自衛隊の人間関係

嫌われると逃げ場がないので終わり

オレがいた普通科連隊は5中隊あった。1中隊が大体150人ぐらいの編成である。日頃の訓練はこの中隊ごとに行う。いわば中隊は「一家」だ。中隊の下に20人ほどの小隊がある。オレの場合は迫撃砲小隊だった。小隊は言わば、「家族」だ。結びつきは特に強い。ほかの小隊に鬱陶しい奴がいても逃げられるが、同じ小隊にいるとそれも不可能。なので小隊内の人間関係には特に気をつけなくてはいけない。
オレは特に仕事がデキたわけでもないし、他人から見て面白い人間でもなかったと思うが、特に好かれも嫌われもしない普通の隊員だったと思う。
しかし、上官や先輩から嫌われると過酷な日々を送ることになる。

いじめはあったか?と聞かれると微妙なところ。オレの周囲で暴力を振るわれている奴は意外にもいなかった。昔は何かあったらすぐに殴られていたらしいが、そういう風潮はなかった。あと、金をとられたりすることもなかった。
しかし、先輩による後輩いじりは、やや度を越していたと思う。
そして、さらに性格の悪い陸曹に睨まれると大変である。事あるごとに「お前なんか今すぐ辞めろ」と言われている同期がいたが気の毒だった。

オレはその後、一般の会社でサラリーマンもやったが、それに比べて良くも悪くも職場の人間関係は濃すぎる。仕事だけでなく生活も同じだし、人間関係でつまずくと逃げ場がない。

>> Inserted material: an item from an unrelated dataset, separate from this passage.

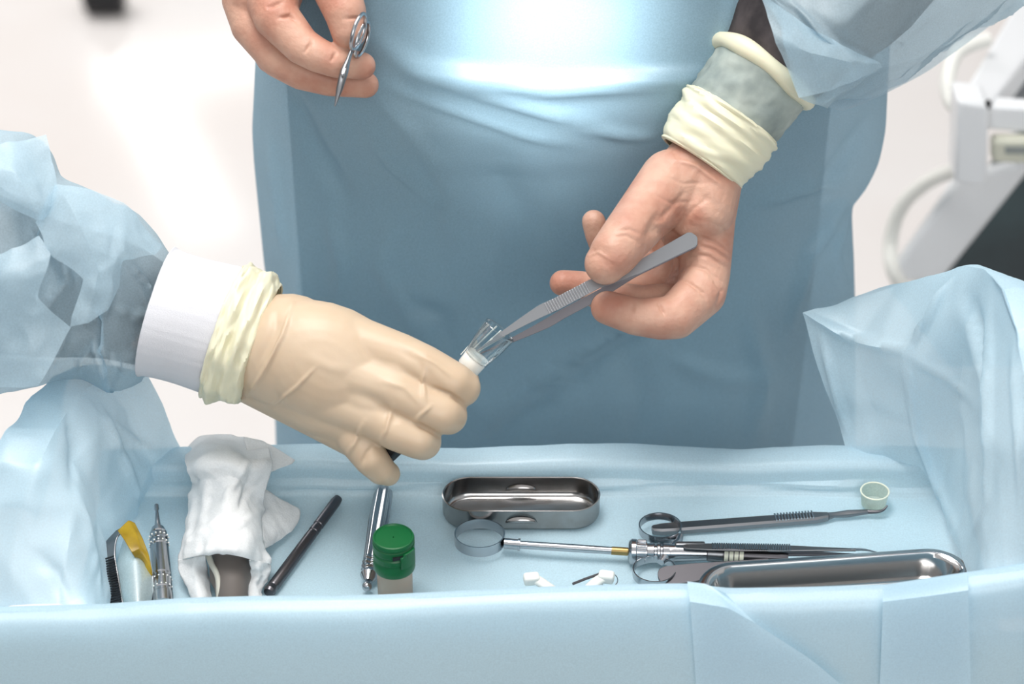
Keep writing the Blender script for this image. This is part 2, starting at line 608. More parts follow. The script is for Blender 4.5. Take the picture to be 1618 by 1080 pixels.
# ================================================================== tray and drape
def drape():
    t = thing('surgical_drape', (0, -0.02, TZ), 'pale blue non-woven surgical drape lining the instrument tray and hanging over its sides', 'drape')
    # inside of the tray: floor, back wall, back rim
    NX = 150
    rows = []
    prof = [(-0.083, 0.853), (-0.076, 0.8505), (-0.05, 0.85), (-0.02, 0.85), (0.01, 0.85), (0.052, 0.8503), (0.058, 0.8525), (0.061, 0.860), (0.063, 0.868),
            (0.067, 0.8725), (0.078, 0.8735), (0.087, 0.871), (0.091, 0.862), (0.093, 0.82), (0.094, 0.72), (0.096, 0.60)]
    pf = spline([Vector((0, a, b)) for a, b in prof], 6, 0.8)
    for p in pf:
        r = []
        for i in range(NX + 1):
            x = -0.285 + (0.60) * i / NX
            q = Vector((x, p.y, p.z))
            if p.z > 0.86 and p.y > 0:
                q.z += 0.004 * noise.noise(Vector((x * 9, 0.3, 0)))
                q.y += 0.006 * noise.noise(Vector((x * 7, 4.3, p.z * 8)))
            elif p.z > 0.855:
                q.y += 0.004 * noise.noise(Vector((x * 11, 4.3, 1)))
            q.z += 0.0012 * crumple((x, p.y, 0), 11, 2.2) * (1 if p.y < 0.05 else 2) - 0.001
            r.append(q)
        rows.append(r)
    mk('tray_lining', MB().grid(rows), DRAPE, t)
    # front rim and the cloth hanging in front
    def rimv(x):
        u = W / 2 + x * F / 1.52
        k = [(-200, 962), (0, 962), (160, 957), (290, 946), (400, 942), (600, 940), (800, 933), (1000, 925), (1080, 922), (1150, 928), (1400, 922), (1500, 908), (1618, 892), (1900, 870)]
        for (a, va), (b, vb) in zip(k, k[1:]):
            if a <= u <= b:
                s_ = (u - a) / (b - a)
                return va + (vb - va) * s_
        return 890
    prof = [(-0.088, 0.848), (-0.087, 0.862), (-0.088, 0.878), (-0.093, 0.8855), (-0.101, 0.8865), (-0.109, 0.883), (-0.114, 0.872), (-0.117, 0.85), (-0.120, 0.80), (-0.122, 0.70), (-0.124, 0.58)]
    pf = spline([Vector((0, a, b)) for a, b in prof], 6, 0.85)
    rows = []
    for p in pf:
        r = []
        for i in range(201):
            x = -0.50 + 1.0 * i / 200
            z0 = at(809, rimv(x), -0.095).z - 0.8860
            k = max(0, min(1, (p.z - 0.80) / 0.08))
            q = Vector((x, p.y + 0.004 * noise.noise(Vector((x * 5, 1.3, p.z * 3))), p.z + z0 * k))
            q.y += 0.0022 * crumple((x, 0.5, p.z * 1.2), 6, 4.4) * (p.y < -0.1)
            r.append(q)
        rows.append(r)
    fr = mk('front_overhang', MB().grid(rows), DRAPE, t)
    sculpt(fr, [([(1090, 918), (1180, 985), (1340, 1085)], 5, 1.5), ([(612, 945), (614, 1080)], 4, 1.2), ([(1395, 930), (1392, 1080)], 4, 1.4), ([(300, 960), (280, 1010), (190, 1080)], 8, 1.2), ([(1525, 910), (1530, 1080)], 4, 1.2)], both=True)
    # folded flaps lying over the front
    fl = [[at(1086, 918, -0.098), at(1115, 922, -0.1), at(1145, 936, -0.108)],
          [at(1090, 950, -0.1155), at(1150, 960, -0.118), at(1195, 985, -0.120)],
          [at(1095, 1010, -0.119), at(1190, 1020, -0.121), at(1280, 1040, -0.123)],
          [at(1100, 1085, -0.122), at(1220, 1090, -0.124), at(1345, 1095, -0.126)]]
    mk('front_flap', MB().grid(patch(fl, 8, 8, 0.3)), DRAPE, t)
    fl = [[at(1395, 926, -0.097), at(1460, 916, -0.098), at(1528, 904, -0.098)],
          [at(1395, 950, -0.1165), at(1460, 942, -0.1185), at(1530, 932, -0.1165)],
          [at(1393, 1010, -0.121), at(1460, 1010, -0.123), at(1532, 1010, -0.121)],
          [at(1390, 1090, -0.124), at(1460, 1090, -0.126), at(1534, 1090, -0.124)]]
    mk('front_flap', MB().grid(patch(fl, 8, 8, 0.5)), DRAPE, t)
    # left side, rising over the end of the tray
    L = [
        [at(172, 985, -.086), at(150, 962, -.090), at(92, 952, -.092), at(10, 955, -.092), at(-90, 975, -.09), at(-200, 1060, -.09)],
        [at(176, 945, -.062), at(150, 920, -.062), at(108, 862, -.062), at(20, 850, -.062), at(-70, 900, -.06), at(-190, 1000, -.06)],
        [at(186, 895, -.03), at(146, 850, -.03), at(118, 785, -.03), at(60, 735, -.03), at(-30, 735, -.03), at(-150, 900, -.02)],
        [at(196, 850, 0), at(150, 795, 0), at(128, 725, 0), at(90, 675, 0), at(10, 670, .0), at(-90, 860, .01)],
        [at(209, 805, .043), at(205, 745, .043), at(170, 665, .043), at(120, 625, .043), at(45, 620, .043), at(-40, 800, .05)],
        [at(240, 762, .06), at(232, 735, .065), at(195, 650, .07), at(150, 605, .07), at(80, 600, .07), at(30, 800, .08)],
        [at(296, 730, .085), at(275, 690, .09), at(232, 596, .10), at(180, 585, .10), at(120, 590, .10), at(60, 820, .11)]]
    lf = mk('left_side', MB().grid(patch(L, 14, 14, 0.2)), DRAPE, t)
    wrinkle(lf, 0.011, 8, 1.0)
    sculpt(lf, [([(159, 643), (190, 715), (222, 787)], 5, 5.1), ([(122, 765), (145, 870), (159, 950)], 6, 4.2), ([(110, 640), (125, 700), (120, 765)], 12, -6.8),
                ([(60, 880), (90, 905), (110, 950)], 10, -3.4), ([(170, 660), (215, 700), (260, 722)], 6, 3.4)], both=True)
    # right side, pulled up to a peak
    R = [
        [at(1542, 960, -.086), at(1560, 912, -.090), at(1590, 900, -.092), at(1625, 893, -.092), at(1700, 885, -.09), at(1800, 960, -.09)],
        [at(1534, 915, -.062), at(1552, 870, -.062), at(1580, 760, -.062), at(1625, 640, -.06), at(1720, 600, -.06), at(1820, 760, -.06)],
        [at(1522, 875, -.03), at(1540, 830, -.03), at(1564, 690, -.03), at(1598, 520, -.025), at(1680, 500, -.02), at(1800, 640, -.02)],
        [at(1505, 840, 0), at(1532, 780, .0), at(1552, 620, .0), at(1580, 450, .01), at(1650, 460, .02), at(1780, 600, .02)],
        [at(1480, 790, .043), at(1500, 700, .043), at(1515, 600, .043), at(1555, 425, .043), at(1620, 450, .05), at(1720, 580, .06)],
        [at(1450, 740, .055), at(1448, 680, .06), at(1425, 552, .065), at(1515, 428, .075), at(1575, 440, .08), at(1680, 580, .09)],
        [at(1400, 722, .075), at(1385, 650, .085), at(1350, 540, .095), at(1420, 452, .11), at(1500, 438, .11), at(1600, 580, .12)],
        [at(1338, 712, .086), at(1322, 660, .10), at(1268, 494, .12), at(1330, 474, .13), at(1400, 458, .135), at(1500, 580, .14)]]
    rf = mk('right_side', MB().grid(patch(R, 14, 14, 0.15)), DRAPE, t)
    wrinkle(rf, 0.010, 7, 3.0)
    sculpt(rf, [([(1270, 495), (1350, 535), (1428, 552)], 4, 7.2), ([(1428, 552), (1470, 500), (1512, 432)], 4, 7.2), ([(1428, 552), (1450, 690), (1520, 860)], 6, 5.4),
                ([(1562, 470), (1560, 640), (1562, 790), (1525, 865)], 5, 7.2), ([(1532, 470), (1545, 540), (1552, 600)], 9, -9.0), ([(1600, 520), (1610, 640), (1612, 800)], 6, 5.4),
                ([(1295, 520), (1320, 610), (1340, 690)], 5, 5.4), ([(1430, 560), (1500, 600), (1550, 640)], 4, 3.6)], both=True)
    return t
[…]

上から嫌われないためには、まず仕事がデキる事だ。仕事がデキると、先輩も認めてくれるし、邪険に扱われることもない。また、仕事がデキなくても、愛嬌があれば生き残れる。同期でどうしようもないヘタレがいたが、愛嬌があったので皆から可愛がられていた。それ故、先輩からイジられることも多く、大変そうだったが、まんざらでもなさそうだった。
仕事もデキず、愛嬌もないなら、何にせよ頑張っている姿勢を見せ続けることだ。オレはそれでギリギリ生き残った(まあ、半分は頑張ってるフリだったが)。
それすら出来ない奴は残念ながら辛い思いをしたと思う。

色々書いたが、もちろん素晴らしい陸曹、陸士の先輩も大勢いた。そして、苦労を共にした同期とは、時として衝突したが信頼関係はあった。そんな先輩や同期との間に非常に多くの思い出ができたし、10年経った今でも、色々とよく覚えている。
腹の立つことも多かったし、理不尽なことも散々あったが、でも部隊にはどこか温かいものもあった。やっぱりある意味ファミリーだったと思う。

なんて、記憶を美化し過ぎか(笑)。



4 Responses to “自衛隊の人間関係”

  1. 元陸上自衛官の息子 より:

    40代の者です。
    元陸上自衛官(一等陸曹)の息子です。
    小学生の頃に、給料日に部下4~5人を集めて
    1人づつ千円を出させて、音楽会か何かのチケットに
    替えた事を父から聞きました。
    笑い話、自慢話のように父は話してました。
    今、考えるとイジメですね。
    パワーハラスメントですね。
    窃盗か、強盗の犯罪だと思います。
    父は定年退職して、二階級特進をしてますので
    公になってないと思います。
    父本人は、反省してないと思います。
    父のようにモラルのない方がいるように思います。

    • admin より:

      自衛隊は閉鎖的なのでパワハラは多いと思います。金がらみのトラブルも多かったですね。
      でも、少しずつ理不尽なことも減っているようです。

  2. 元海自の一等海士 より:

    海上自衛隊ではこういうケースがいくつか確認されました。
    ちょっとミスしただけで「自衛隊辞めろ!」や人と会話している途中死角から意味なく触ってくるなどのこともありました。
    自分が憧れた場所はこんなに醜いところだったのが本当にショックで幹部自衛官に頼んで依願退職しました。トラウマな生活を送った気分でした。
    今は工場で働いて、何事もなく普通に働いております。

    • admin より:

      元海自の一等海士さん

      確かに、自衛隊にはそういったわけの変わらない人や粗暴な人も多いと思います。
      立派な人も少なくないですが、どういう人と一緒に仕事をするかは運なので、難しいところですね。